• [Goal of the exercise] Of the lines in this material, how many contain "Treat"? Answer with a single number only.

# Start of Input for this task

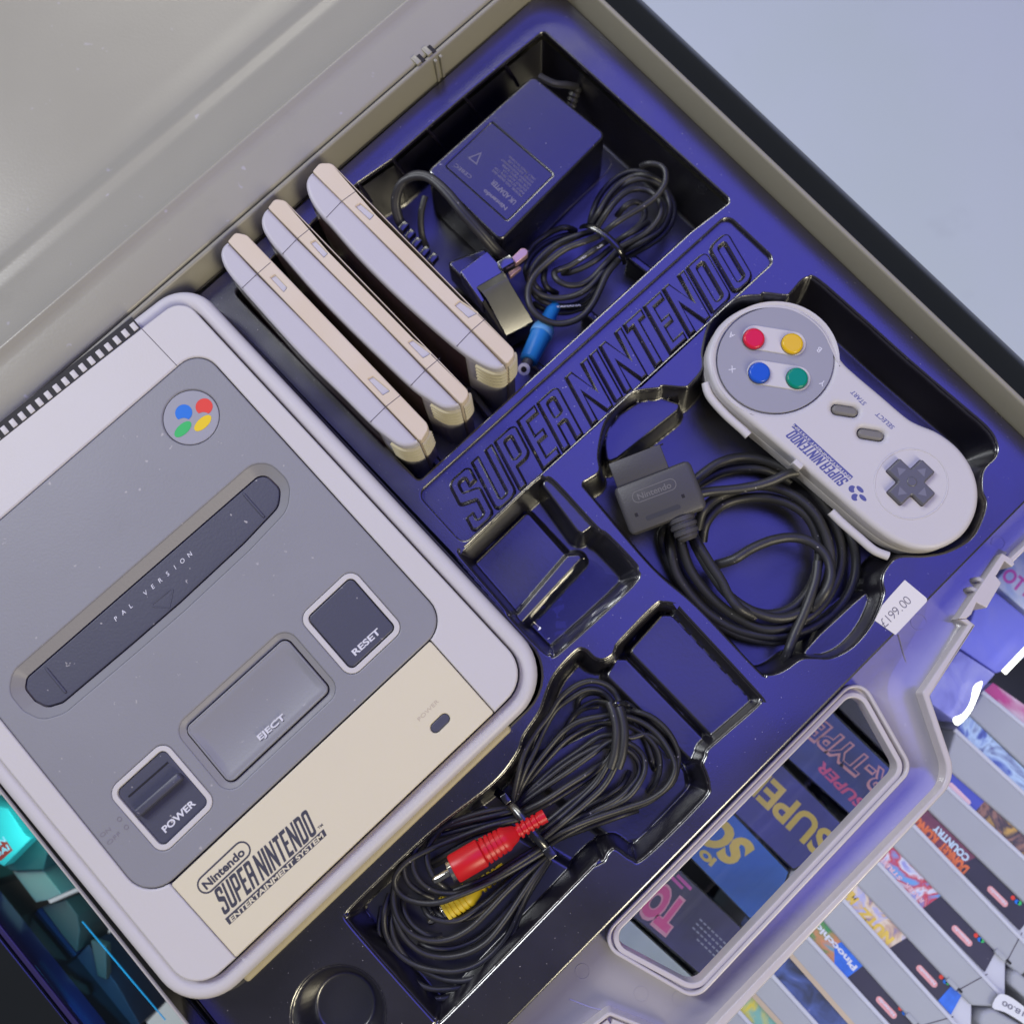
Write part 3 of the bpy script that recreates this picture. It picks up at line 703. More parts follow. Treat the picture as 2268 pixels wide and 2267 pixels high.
# logo disc and petals
dsc = slab('logo_disc', M['facegrey'], off(disc_w, -.2), ZD-.1, 2, bev=.4, parent=con)
k3 = .587
def dpx(zx, zy): return P((zx*k3, 756+zy*k3), ZD)
def clip_circle(c, r, c2, r2, n=40):   # circle with a bite
    pts = []
    for x, y in circ(c, r, n):
        v_ = Vector((x, y))-Vector(c2)
        if v_.length < r2: v_ = v_.normalized()*r2; x, y = c2[0]+v_.x, c2[1]+v_.y
        pts.append((x, y))
    return pts
rb = 33*k3/5.2
slab('logo_petal', M['sblue'], clip_circle(dpx(693, 269), rb, dpx(691, 318), rb*.95), ZD+.02, .3, bev=0, parent=dsc)
slab('logo_petal', M['sred'], clip_circle(dpx(770, 246), rb, dpx(766, 296), rb*.95), ZD+.02, .3, bev=0, parent=dsc)
slab('logo_petal', M['sgreen'], circ(dpx(690, 331), 4.5, 30, 2.3, math.radians(45)), ZD+.02, .3, bev=0, parent=dsc)
slab('logo_petal', M['syel'], circ(dpx(765, 308), 4.6, 30, 2.3, math.radians(45)), ZD+.02, .3, bev=0, parent=dsc)
# lettering
ze = lambda x, y: (400+.15536*x, 1400+.15536*y)
zs = lambda x, y: (650+.15536*x, 1250+.15536*y)
zw = lambda x, y: (200+.15536*x, 1600+.15536*y)
txt('legend', 'EJECT', M['white'], ze(1130, 1540), ze(1500, 1215), 2.4, ZD-.30, bold=.03, parent=ejb)
txt('legend', 'RESET', M['white'], zs(880, 1300), zs(1250, 965), 2.7, ZD+.37, bold=.03, parent=rsb)
txt('legend', 'POWER', M['white'], zw(1070, 1570), zw(1510, 1155), 2.8, ZD-.53, bold=.03, parent=pwb)
zf3 = lambda x, y: (.587*x, 756+.587*y)
letters = 'PAL VERSION'
for i_, ch in enumerate(letters):
    if ch == ' ': continue
    t = i_/(len(letters)-1); ax, ay = 434+(712-434)*t, 1050+(808-1050)*t
    ntxt('legend', ch, M['white'], zf3(ax+8, ay+2), (1, -.86), 2.0, ZD-3.32, bold=.01, shear=.15, parent=fl2)
tri = PL([zf3(563, 1000), zf3(640, 1003), zf3(656, 925)], ZD-3.3)
slab('arrow_mark', M['slate'], rnd(off(tri, .25), .8, 3), ZD-3.2, .3, holes=[rnd(off(tri, -.35), .5, 3)], bev=.1, parent=fl2)
fpn = bpy.data.objects['front_panel']
zl = lambda x, y: (.587*x, 1512+.587*y)
pA, pB_ = P(zl(778, 758), ZD), P(zl(912, 632), ZD)
slab('maker_badge', M['ink'], pill(pA, pB_, 3.75), ZD+.06, .2, holes=[pill(pA, pB_, 3.05)], bev=0, parent=fpn)
txt('lettering', 'Nintendo', M['ink'], zl(779, 780), zl(927, 642), 3.4, ZD+.06, bold=.035, parent=fpn)
la, lb = P(zl(847, 877), ZD), P(zl(1197, 566), ZD)
join('lettering', M['ink'], [slab('x', None, o_, ZD+.07, .1, holes=hs, bev=0, data=True) for o_, hs in logo_polys(la, lb, 10.4, .26)], fpn)
slab('lettering_bar', M['ink'], PL([zl(849, 889), zl(866, 912), zl(1233, 573), zl(1221, 550)], ZD), ZD+.05, .1, bev=0, parent=fpn)
txt('lettering', 'ENTERTAINMENT SYSTEM', M['cream'], zl(873, 902), zl(1222, 579), 2.0, ZD+.09, bold=.03, shear=.2, parent=fpn)
txt('lettering', 'TM', M['ink'], zl(1203, 552), zl(1220, 536), 1.0, ZD+.09, parent=fpn)
def emboss(s, mt, p0, p1, h, z, par, name='embossed_legend', bold=.0):
    vs_, fs_ = text_data(s, bold); d = place_glyphs(vs_, fs_, P(p0, z), P(p1, z), h, z, 0, cap=.73)
    return link(name, d[0], d[1], mt, par, smooth=False)
M['emb'] = mat('raised_panel_print', (.23, .21, .245), .4, var=0); M['embc'] = mat('raised_cream_print', (.58, .49, .38), .4, var=0)
emboss('ON', M['emb'], zw(160, 1640), zw(300, 1530), 1.7, ZD+.17, con); emboss('OFF', M['emb'], zw(260, 1750), zw(440, 1590), 1.7, ZD+.17, con)
for c in (zw(418, 1372), zw(515, 1487)): slab('switch_mark', M['emb'], circ(P(c, ZD), 1.0, 20), ZD+.2, .15, holes=[circ(P(c, ZD), .7, 20)], bev=0, parent=con)
z2 = lambda x, y: (900+.15536*x, 1350+.15536*y)
emboss('POWER', M['embc'], z2(190, 1590), z2(470, 1310), 1.7, ZD+.06, con)
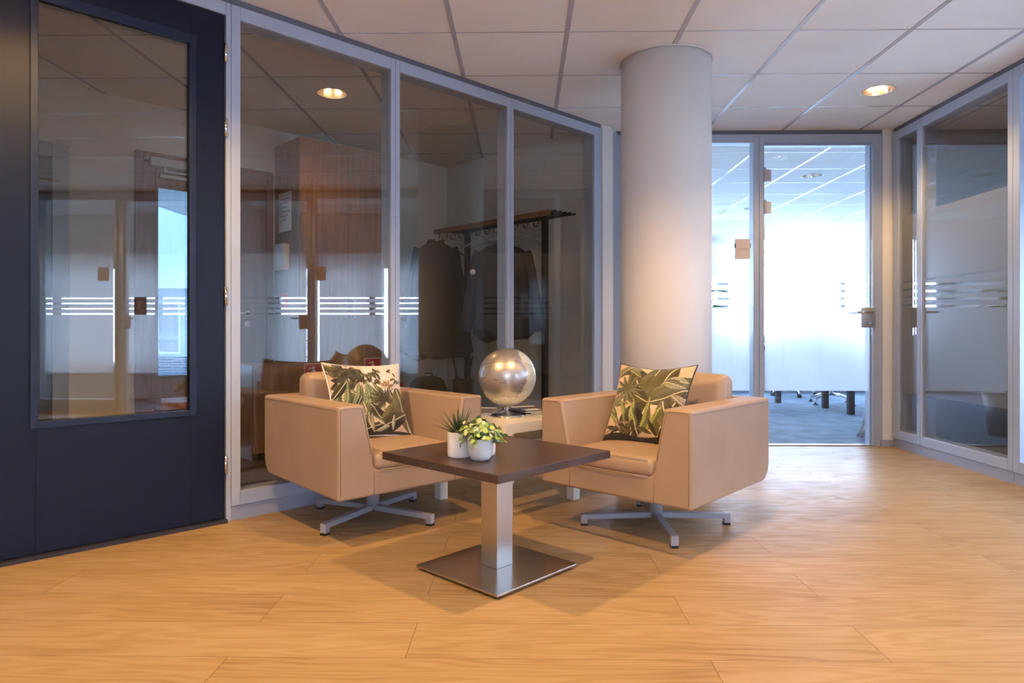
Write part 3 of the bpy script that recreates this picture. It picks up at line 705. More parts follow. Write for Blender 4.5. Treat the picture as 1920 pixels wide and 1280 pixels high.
# ------------------------------------------------------------------ globe
def globe_mat():
    m, nt, p = newmat('pearl_globe'); p.inputs['Metallic'].default_value = .55; p.inputs['Roughness'].default_value = .34
    p.inputs['Coat Weight'].default_value = 1; p.inputs['Coat Roughness'].default_value = .02
    tc = N(nt, 'TexCoord'); s = N(nt, 'SeparateXYZ'); L(nt, tc.outputs['Object'], s.inputs[0])
    # continent coast: a wavy meridian on the right side plus detail
    n = N(nt, 'TexNoise'); n.inputs['Scale'].default_value = 9; n.inputs['Detail'].default_value = 6; L(nt, tc.outputs['Object'], n.inputs['Vector'])
    a = N(nt, 'Math', operation='MULTIPLY_ADD'); L(nt, n.outputs[0], a.inputs[0]); a.inputs[1].default_value = .11; L(nt, s.outputs[0], a.inputs[2])
    z2 = N(nt, 'Math', operation='MULTIPLY'); L(nt, s.outputs[2], z2.inputs[0]); L(nt, s.outputs[2], z2.inputs[1])
    c = N(nt, 'Math', operation='MULTIPLY_ADD'); L(nt, z2.outputs[0], c.inputs[0]); c.inputs[1].default_value = 3.3; L(nt, a.outputs[0], c.inputs[2])
    g = N(nt, 'Math', operation='GREATER_THAN'); L(nt, c.outputs[0], g.inputs[0]); g.inputs[1].default_value = .150
    g2 = N(nt, 'Math', operation='GREATER_THAN'); g2.inputs[0].default_value = -.128; L(nt, s.outputs[2], g2.inputs[1])
    mxm = N(nt, 'Math', operation='MAXIMUM'); L(nt, g.outputs[0], mxm.inputs[0]); L(nt, g2.outputs[0], mxm.inputs[1])
    v = N(nt, 'TexVoronoi'); v.inputs['Scale'].default_value = 150; L(nt, tc.outputs['Object'], v.inputs['Vector'])
    cr = N(nt, 'ValToRGB'); L(nt, v.outputs['Distance'], cr.inputs[0]); cr.color_ramp.elements[0].color = (.40, .38, .26, 1); cr.color_ramp.elements[0].position = .1
    cr.color_ramp.elements[1].color = (.72, .70, .56, 1); cr.color_ramp.elements[1].position = .5
    # faint printed strokes on the sea
    mp = N(nt, 'Mapping'); mp.inputs['Scale'].default_value = (18, 18, 110); L(nt, tc.outputs['Object'], mp.inputs[0])
    n3 = N(nt, 'TexNoise'); n3.inputs['Scale'].default_value = 1; n3.inputs['Detail'].default_value = 4; L(nt, mp.outputs[0], n3.inputs['Vector'])
    c3 = N(nt, 'ValToRGB'); L(nt, n3.outputs[0], c3.inputs[0]); c3.color_ramp.elements[0].position = .30; c3.color_ramp.elements[0].color = (.26, .23, .22, 1)
    c3.color_ramp.elements[1].position = .40; c3.color_ramp.elements[1].color = (.50, .455, .425, 1)
    mx = N(nt, 'Mix', data_type='RGBA'); L(nt, mxm.outputs[0], mx.inputs[0]); L(nt, c3.outputs[0], mx.inputs[6]); L(nt, cr.outputs[0], mx.inputs[7])
    L(nt, mx.outputs[2], p.inputs['Base Color'])
    mm = N(nt, 'Math', operation='MULTIPLY_ADD'); L(nt, mxm.outputs[0], mm.inputs[0]); mm.inputs[1].default_value = -.5; mm.inputs[2].default_value = .75; L(nt, mm.outputs[0], p.inputs['Metallic'])
    return m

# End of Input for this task

• [The answer] 2